* **Exercise objective**:
Reproduce all the lines below exactly and omit the images.

* **Data**:
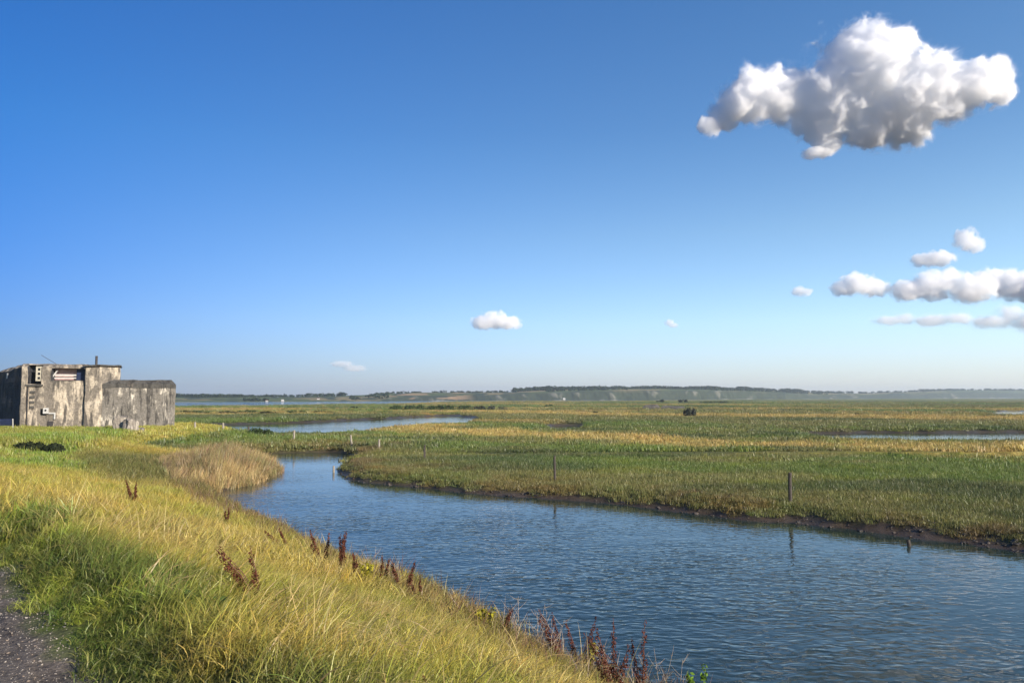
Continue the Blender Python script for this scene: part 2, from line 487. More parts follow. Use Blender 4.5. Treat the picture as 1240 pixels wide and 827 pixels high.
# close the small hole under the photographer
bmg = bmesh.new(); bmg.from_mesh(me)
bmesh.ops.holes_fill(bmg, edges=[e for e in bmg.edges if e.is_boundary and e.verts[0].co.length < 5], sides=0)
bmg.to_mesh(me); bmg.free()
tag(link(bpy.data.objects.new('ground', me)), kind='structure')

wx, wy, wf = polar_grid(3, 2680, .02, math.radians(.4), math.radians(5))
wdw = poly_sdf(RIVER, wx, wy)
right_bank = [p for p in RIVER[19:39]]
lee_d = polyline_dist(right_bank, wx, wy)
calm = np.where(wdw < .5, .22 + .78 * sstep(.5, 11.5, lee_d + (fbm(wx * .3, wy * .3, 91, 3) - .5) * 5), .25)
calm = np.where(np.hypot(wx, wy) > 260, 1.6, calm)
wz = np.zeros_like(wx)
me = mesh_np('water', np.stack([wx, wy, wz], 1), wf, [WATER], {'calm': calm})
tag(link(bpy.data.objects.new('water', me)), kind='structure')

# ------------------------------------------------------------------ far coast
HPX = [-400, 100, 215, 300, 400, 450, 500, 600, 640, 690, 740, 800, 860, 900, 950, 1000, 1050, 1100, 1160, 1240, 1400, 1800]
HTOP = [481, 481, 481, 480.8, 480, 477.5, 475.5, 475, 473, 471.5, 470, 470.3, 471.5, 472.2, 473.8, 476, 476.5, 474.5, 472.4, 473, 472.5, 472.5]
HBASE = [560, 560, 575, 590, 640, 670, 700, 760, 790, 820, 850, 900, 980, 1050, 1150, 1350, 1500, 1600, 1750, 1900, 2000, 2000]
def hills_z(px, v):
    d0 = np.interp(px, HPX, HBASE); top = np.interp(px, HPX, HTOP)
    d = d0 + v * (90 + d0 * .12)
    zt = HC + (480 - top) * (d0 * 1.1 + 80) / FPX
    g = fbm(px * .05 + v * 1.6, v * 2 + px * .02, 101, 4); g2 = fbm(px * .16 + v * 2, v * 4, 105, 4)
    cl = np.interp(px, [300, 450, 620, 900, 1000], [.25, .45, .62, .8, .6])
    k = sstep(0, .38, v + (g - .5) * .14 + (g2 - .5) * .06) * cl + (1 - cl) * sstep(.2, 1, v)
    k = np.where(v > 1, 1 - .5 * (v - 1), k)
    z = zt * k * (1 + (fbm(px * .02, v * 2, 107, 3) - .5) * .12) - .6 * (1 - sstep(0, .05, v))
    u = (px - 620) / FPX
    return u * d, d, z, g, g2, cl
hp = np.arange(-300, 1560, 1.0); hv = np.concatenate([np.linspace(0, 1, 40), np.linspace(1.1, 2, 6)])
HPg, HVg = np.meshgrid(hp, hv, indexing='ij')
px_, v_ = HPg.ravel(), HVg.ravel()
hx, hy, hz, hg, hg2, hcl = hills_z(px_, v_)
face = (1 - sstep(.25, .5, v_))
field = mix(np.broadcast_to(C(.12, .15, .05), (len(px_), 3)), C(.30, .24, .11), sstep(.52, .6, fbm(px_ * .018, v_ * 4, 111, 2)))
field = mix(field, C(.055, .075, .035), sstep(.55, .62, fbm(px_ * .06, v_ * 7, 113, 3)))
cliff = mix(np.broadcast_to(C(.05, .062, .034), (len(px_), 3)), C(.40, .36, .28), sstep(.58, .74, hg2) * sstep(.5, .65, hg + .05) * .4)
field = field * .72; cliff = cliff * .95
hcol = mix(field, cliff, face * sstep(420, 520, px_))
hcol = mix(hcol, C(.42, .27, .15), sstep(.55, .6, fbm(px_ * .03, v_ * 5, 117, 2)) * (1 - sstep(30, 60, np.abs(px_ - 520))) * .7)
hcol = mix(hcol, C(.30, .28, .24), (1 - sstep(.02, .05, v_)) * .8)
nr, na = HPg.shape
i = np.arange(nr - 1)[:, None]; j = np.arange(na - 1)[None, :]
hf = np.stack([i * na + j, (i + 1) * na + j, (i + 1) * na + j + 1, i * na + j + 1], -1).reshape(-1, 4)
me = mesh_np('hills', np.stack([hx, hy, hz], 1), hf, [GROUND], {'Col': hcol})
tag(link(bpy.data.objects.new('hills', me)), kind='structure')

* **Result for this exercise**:
Continue the Blender Python script for this scene: part 2, from line 487. More parts follow. Use Blender 4.5. Treat the picture as 1240 pixels wide and 827 pixels high.
# close the small hole under the photographer
bmg = bmesh.new(); bmg.from_mesh(me)
bmesh.ops.holes_fill(bmg, edges=[e for e in bmg.edges if e.is_boundary and e.verts[0].co.length < 5], sides=0)
bmg.to_mesh(me); bmg.free()
tag(link(bpy.data.objects.new('ground', me)), kind='structure')

wx, wy, wf = polar_grid(3, 2680, .02, math.radians(.4), math.radians(5))
wdw = poly_sdf(RIVER, wx, wy)
right_bank = [p for p in RIVER[19:39]]
lee_d = polyline_dist(right_bank, wx, wy)
calm = np.where(wdw < .5, .22 + .78 * sstep(.5, 11.5, lee_d + (fbm(wx * .3, wy * .3, 91, 3) - .5) * 5), .25)
calm = np.where(np.hypot(wx, wy) > 260, 1.6, calm)
wz = np.zeros_like(wx)
me = mesh_np('water', np.stack([wx, wy, wz], 1), wf, [WATER], {'calm': calm})
tag(link(bpy.data.objects.new('water', me)), kind='structure')

# ------------------------------------------------------------------ far coast
HPX = [-400, 100, 215, 300, 400, 450, 500, 600, 640, 690, 740, 800, 860, 900, 950, 1000, 1050, 1100, 1160, 1240, 1400, 1800]
HTOP = [481, 481, 481, 480.8, 480, 477.5, 475.5, 475, 473, 471.5, 470, 470.3, 471.5, 472.2, 473.8, 476, 476.5, 474.5, 472.4, 473, 472.5, 472.5]
HBASE = [560, 560, 575, 590, 640, 670, 700, 760, 790, 820, 850, 900, 980, 1050, 1150, 1350, 1500, 1600, 1750, 1900, 2000, 2000]
def hills_z(px, v):
    d0 = np.interp(px, HPX, HBASE); top = np.interp(px, HPX, HTOP)
    d = d0 + v * (90 + d0 * .12)
    zt = HC + (480 - top) * (d0 * 1.1 + 80) / FPX
    g = fbm(px * .05 + v * 1.6, v * 2 + px * .02, 101, 4); g2 = fbm(px * .16 + v * 2, v * 4, 105, 4)
    cl = np.interp(px, [300, 450, 620, 900, 1000], [.25, .45, .62, .8, .6])
    k = sstep(0, .38, v + (g - .5) * .14 + (g2 - .5) * .06) * cl + (1 - cl) * sstep(.2, 1, v)
    k = np.where(v > 1, 1 - .5 * (v - 1), k)
    z = zt * k * (1 + (fbm(px * .02, v * 2, 107, 3) - .5) * .12) - .6 * (1 - sstep(0, .05, v))
    u = (px - 620) / FPX
    return u * d, d, z, g, g2, cl
hp = np.arange(-300, 1560, 1.0); hv = np.concatenate([np.linspace(0, 1, 40), np.linspace(1.1, 2, 6)])
HPg, HVg = np.meshgrid(hp, hv, indexing='ij')
px_, v_ = HPg.ravel(), HVg.ravel()
hx, hy, hz, hg, hg2, hcl = hills_z(px_, v_)
face = (1 - sstep(.25, .5, v_))
field = mix(np.broadcast_to(C(.12, .15, .05), (len(px_), 3)), C(.30, .24, .11), sstep(.52, .6, fbm(px_ * .018, v_ * 4, 111, 2)))
field = mix(field, C(.055, .075, .035), sstep(.55, .62, fbm(px_ * .06, v_ * 7, 113, 3)))
cliff = mix(np.broadcast_to(C(.05, .062, .034), (len(px_), 3)), C(.40, .36, .28), sstep(.58, .74, hg2) * sstep(.5, .65, hg + .05) * .4)
field = field * .72; cliff = cliff * .95
hcol = mix(field, cliff, face * sstep(420, 520, px_))
hcol = mix(hcol, C(.42, .27, .15), sstep(.55, .6, fbm(px_ * .03, v_ * 5, 117, 2)) * (1 - sstep(30, 60, np.abs(px_ - 520))) * .7)
hcol = mix(hcol, C(.30, .28, .24), (1 - sstep(.02, .05, v_)) * .8)
nr, na = HPg.shape
i = np.arange(nr - 1)[:, None]; j = np.arange(na - 1)[None, :]
hf = np.stack([i * na + j, (i + 1) * na + j, (i + 1) * na + j + 1, i * na + j + 1], -1).reshape(-1, 4)
me = mesh_np('hills', np.stack([hx, hy, hz], 1), hf, [GROUND], {'Col': hcol})
tag(link(bpy.data.objects.new('hills', me)), kind='structure')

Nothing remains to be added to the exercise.